(begin)

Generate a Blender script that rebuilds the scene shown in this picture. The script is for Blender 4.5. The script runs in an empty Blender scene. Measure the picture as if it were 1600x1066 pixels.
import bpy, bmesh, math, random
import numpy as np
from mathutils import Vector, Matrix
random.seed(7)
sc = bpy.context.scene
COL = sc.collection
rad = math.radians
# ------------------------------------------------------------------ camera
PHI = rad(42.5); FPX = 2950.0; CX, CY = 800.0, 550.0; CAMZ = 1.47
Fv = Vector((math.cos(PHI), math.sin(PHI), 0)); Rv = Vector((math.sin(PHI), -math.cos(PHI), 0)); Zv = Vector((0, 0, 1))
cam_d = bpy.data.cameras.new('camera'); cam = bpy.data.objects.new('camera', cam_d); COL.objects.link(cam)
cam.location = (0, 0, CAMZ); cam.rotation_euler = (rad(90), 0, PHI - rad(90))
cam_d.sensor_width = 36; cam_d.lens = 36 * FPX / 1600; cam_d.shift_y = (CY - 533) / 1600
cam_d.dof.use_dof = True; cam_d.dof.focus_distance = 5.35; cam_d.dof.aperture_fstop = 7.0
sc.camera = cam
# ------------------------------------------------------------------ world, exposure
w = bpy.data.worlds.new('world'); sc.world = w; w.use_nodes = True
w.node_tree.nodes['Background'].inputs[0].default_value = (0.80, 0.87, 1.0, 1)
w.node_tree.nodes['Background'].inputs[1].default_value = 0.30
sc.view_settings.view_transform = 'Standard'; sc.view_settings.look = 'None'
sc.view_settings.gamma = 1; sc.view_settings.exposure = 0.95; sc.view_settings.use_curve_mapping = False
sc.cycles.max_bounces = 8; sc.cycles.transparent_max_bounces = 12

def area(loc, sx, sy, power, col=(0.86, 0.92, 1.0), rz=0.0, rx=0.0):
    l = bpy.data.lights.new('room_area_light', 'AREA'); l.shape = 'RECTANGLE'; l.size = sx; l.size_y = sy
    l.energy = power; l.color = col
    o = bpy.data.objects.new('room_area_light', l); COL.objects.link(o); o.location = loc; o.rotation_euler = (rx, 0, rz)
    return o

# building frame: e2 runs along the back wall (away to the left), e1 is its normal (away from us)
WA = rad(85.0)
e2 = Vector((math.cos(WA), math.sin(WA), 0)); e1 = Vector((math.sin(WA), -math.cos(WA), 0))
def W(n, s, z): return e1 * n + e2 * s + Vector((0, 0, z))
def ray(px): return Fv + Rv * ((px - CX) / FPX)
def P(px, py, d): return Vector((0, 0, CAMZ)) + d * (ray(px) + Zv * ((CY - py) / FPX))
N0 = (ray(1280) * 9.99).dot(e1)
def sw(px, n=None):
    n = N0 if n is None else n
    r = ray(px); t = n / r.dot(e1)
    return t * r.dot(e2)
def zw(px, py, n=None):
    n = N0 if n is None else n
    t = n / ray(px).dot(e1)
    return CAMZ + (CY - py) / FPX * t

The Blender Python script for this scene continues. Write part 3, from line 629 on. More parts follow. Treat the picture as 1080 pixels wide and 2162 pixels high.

(end)

AIM OF THE TASK —
Go through the material and select each line with the string "runs" in it.

CORRECT OUTPUT —
Generate a Blender script that rebuilds the scene shown in this picture. The script is for Blender 4.5. The script runs in an empty Blender scene. Measure the picture as if it were 1600x1066 pixels.
# building frame: e2 runs along the back wall (away to the left), e1 is its normal (away from us)